The oldest dates calculated for the Winnemucca Lake petroglyph site correspond with the time frame linked to several pieces of fossilized human excrement found in a cave in Oregon, said Benson, who also is affiliated with CU’s Institute of Arctic and Alpine Research. The caves, known as the Paisley Caves in south central Oregon, held not only fossilized human coprolites that dated to roughly 14,400 years ago, but also bones of horses and camels that went extinct in North America prior to 13,000 years ago.
The younger time interval calculated for the Winnemucca petroglyphs corresponds to dates obtained from a second significant archaeological finding in the region—Spirit Cave Man, who was discovered more than 70 years ago some 60 miles east of Reno and whose hair, bones and clothing were dated to about 10,600 years ago.
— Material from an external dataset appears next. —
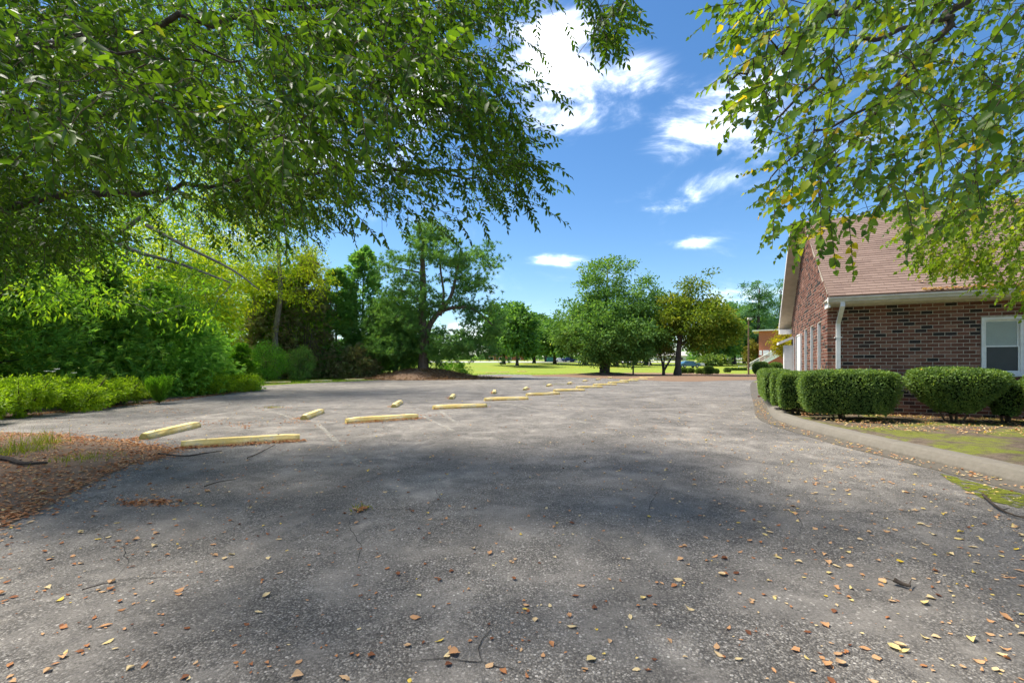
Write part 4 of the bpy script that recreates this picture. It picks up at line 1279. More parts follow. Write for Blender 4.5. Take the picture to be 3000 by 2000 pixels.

The remains of the man, who was found partially mummified in a shallow grave in Spirit Cave, Nev., were discovered with a fur robe, a woven marsh plant shroud and moccasins.
Petroglyphs near Long Lake in central Oregon—which were previously thought to be the oldest examples of rock art in North America—share similar features with some of the rock art the Winnemucca site, said Benson. At least one of the petroglyph panels from Long Lake was buried by ash from an eruption of the nearby Mount Mazama volcano roughly 6,700 years ago, proof that it was carved sometime before the eruption.
“We have no idea what they mean,” Benson said of the Winnemucca Lake petroglyphs. “But I think they are absolutely beautiful symbols. Some look like multiple connected sets of diamonds, and some look like trees, or veins in a leaf. There are few petroglyphs in the American Southwest that are as deeply carved as these, and few that have the same sense of size.”
Benson obtained permission to non-invasively examine the petroglyphs from the Pyramid Lake Paiute Tribe, which owns the land. Study co-author John Southton, a faculty member at University of California, Irvine, radiocarbon dated the material for the study.